The place had long sofas, so we were able to snuggle up cozily, alternating talking, drinking, and other more intimate mouth activities.

Shall I? Mouth activities?!

And this: Sex for her was like a business model.

We did some swift, efficient asset stripping, carried out the required amount of research and development, and then I was invited to position my product in her niche market. I did my best to satisfy her high demand with as much supply as I could muster. After a period of violently fluctuating market penetration, the bubble finally burst and we sank back, our sales forces completely spent.

While I appreciated the character’s struggle with the French language, there was little to appreciate about the author’s struggle with English. And even in the story itself, there never seemed to be a real attempt to make sense of the nuance and the beauty of the language, only to capitalize on his confusion and use it as an excuse to make fun of what he did not understand.

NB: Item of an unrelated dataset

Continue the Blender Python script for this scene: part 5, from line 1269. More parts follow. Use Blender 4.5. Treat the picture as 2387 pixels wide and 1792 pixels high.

One reviewer on Goodreads expressed surprise that there was a plot, which I found funny. Despite really struggling through passages like the ones above, I thought the plot was fine. My main takeaway from the novel, however, was that the protagonist is an insufferable douchebag. And yet, it was still fun to read. I decided to read it last week when I got home from spending more than three weeks in France, and in that way it served its purpose. It worked for me, not because of anything having to do with the book itself, but because it kept France close; it made the transition back to real life feel a little bit easier by helping me imagine that I was in France just a little bit longer.